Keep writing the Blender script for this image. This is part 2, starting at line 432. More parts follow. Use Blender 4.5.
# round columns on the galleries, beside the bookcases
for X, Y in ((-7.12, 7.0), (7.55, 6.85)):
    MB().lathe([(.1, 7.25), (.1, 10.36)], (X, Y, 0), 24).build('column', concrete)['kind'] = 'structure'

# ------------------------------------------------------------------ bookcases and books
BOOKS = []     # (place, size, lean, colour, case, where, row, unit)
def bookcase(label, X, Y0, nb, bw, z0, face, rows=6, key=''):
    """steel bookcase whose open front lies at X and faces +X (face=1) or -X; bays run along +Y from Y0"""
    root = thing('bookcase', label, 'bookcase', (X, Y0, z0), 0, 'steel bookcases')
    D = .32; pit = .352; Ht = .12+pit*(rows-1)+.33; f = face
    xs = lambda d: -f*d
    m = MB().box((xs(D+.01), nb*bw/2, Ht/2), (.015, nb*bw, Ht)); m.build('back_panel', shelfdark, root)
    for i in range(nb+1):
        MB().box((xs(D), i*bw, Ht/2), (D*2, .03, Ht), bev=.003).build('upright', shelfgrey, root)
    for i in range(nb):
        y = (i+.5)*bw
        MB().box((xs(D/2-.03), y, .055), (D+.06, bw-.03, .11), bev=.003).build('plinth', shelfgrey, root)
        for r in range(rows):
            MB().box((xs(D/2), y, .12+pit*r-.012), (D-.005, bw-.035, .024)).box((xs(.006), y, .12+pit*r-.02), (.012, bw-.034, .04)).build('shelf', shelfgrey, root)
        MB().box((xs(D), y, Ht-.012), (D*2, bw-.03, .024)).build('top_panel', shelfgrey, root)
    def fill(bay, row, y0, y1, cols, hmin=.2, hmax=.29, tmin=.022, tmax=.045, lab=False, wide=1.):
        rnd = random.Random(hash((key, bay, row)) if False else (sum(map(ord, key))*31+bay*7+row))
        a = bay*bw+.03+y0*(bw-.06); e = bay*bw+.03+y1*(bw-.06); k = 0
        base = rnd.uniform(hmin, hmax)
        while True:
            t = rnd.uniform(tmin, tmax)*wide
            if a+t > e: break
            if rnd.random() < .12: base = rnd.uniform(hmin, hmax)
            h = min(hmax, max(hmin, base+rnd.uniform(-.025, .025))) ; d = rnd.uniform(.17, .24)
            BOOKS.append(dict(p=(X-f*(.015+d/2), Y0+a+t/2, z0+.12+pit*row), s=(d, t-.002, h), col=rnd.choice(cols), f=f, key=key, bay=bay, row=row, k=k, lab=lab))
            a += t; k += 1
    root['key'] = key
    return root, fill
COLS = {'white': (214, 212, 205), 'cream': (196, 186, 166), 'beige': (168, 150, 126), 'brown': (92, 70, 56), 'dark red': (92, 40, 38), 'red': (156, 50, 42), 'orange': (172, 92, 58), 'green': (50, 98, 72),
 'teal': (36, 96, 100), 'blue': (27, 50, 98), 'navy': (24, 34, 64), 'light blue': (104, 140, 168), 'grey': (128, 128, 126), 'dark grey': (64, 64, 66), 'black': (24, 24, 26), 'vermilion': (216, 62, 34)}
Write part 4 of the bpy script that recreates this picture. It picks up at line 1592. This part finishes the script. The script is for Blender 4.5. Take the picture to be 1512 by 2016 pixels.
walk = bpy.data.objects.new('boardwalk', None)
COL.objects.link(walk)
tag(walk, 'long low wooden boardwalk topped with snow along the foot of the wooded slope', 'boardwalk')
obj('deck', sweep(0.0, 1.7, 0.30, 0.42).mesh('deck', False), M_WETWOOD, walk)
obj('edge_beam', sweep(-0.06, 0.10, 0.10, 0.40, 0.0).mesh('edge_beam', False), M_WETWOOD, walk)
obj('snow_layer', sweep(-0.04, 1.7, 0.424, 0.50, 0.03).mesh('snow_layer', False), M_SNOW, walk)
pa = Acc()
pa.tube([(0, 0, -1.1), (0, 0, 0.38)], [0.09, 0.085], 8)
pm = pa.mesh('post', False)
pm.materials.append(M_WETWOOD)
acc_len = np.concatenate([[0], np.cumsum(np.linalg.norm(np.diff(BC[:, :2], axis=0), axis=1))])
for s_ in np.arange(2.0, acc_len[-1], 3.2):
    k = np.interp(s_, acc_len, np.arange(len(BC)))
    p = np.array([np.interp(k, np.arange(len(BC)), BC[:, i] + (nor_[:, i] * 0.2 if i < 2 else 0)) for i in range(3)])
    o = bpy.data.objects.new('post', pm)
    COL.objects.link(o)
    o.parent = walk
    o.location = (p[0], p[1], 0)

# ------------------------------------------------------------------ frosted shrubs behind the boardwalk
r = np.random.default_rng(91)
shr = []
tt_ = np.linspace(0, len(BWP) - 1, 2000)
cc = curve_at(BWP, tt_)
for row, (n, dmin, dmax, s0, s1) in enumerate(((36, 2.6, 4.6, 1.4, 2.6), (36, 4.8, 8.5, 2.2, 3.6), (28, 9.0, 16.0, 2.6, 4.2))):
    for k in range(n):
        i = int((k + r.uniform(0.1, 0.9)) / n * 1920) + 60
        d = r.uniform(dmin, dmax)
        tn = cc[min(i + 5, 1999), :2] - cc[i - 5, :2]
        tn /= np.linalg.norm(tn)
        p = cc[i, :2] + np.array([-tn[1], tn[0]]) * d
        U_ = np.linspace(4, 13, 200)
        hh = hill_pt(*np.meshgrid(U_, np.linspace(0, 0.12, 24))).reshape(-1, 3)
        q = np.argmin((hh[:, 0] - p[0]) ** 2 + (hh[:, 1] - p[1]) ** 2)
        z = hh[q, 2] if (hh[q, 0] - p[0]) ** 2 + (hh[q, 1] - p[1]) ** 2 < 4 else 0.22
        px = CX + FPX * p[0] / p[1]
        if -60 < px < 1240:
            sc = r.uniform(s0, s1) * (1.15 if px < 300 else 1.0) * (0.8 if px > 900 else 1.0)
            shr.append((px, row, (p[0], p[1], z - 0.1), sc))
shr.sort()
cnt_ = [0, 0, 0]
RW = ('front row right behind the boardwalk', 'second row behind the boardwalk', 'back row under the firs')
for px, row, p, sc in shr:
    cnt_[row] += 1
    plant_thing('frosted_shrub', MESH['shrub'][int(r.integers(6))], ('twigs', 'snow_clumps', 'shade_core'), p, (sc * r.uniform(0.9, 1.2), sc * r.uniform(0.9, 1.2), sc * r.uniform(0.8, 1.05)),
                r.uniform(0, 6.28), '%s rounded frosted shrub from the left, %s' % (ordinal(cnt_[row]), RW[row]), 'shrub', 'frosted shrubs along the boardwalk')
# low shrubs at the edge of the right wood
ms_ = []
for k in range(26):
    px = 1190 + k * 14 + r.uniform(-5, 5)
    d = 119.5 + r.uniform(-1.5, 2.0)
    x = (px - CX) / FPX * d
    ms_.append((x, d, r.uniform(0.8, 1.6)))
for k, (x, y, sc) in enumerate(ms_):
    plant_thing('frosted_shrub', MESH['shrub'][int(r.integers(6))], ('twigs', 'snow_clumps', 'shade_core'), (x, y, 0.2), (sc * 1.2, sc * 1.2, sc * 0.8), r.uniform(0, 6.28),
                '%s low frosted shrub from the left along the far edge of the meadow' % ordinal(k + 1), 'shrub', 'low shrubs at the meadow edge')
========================
▸ **EXERCISE BRIEF**: All lines from the beginning of the material above through the one with "concrete)['kind'] = 'structure'" need to be returned exactly; please return those and only those.

▸ **SOLUTION TO THIS EXERCISE**:
Keep writing the Blender script for this image. This is part 2, starting at line 432. More parts follow. Use Blender 4.5.
# round columns on the galleries, beside the bookcases
for X, Y in ((-7.12, 7.0), (7.55, 6.85)):
    MB().lathe([(.1, 7.25), (.1, 10.36)], (X, Y, 0), 24).build('column', concrete)['kind'] = 'structure'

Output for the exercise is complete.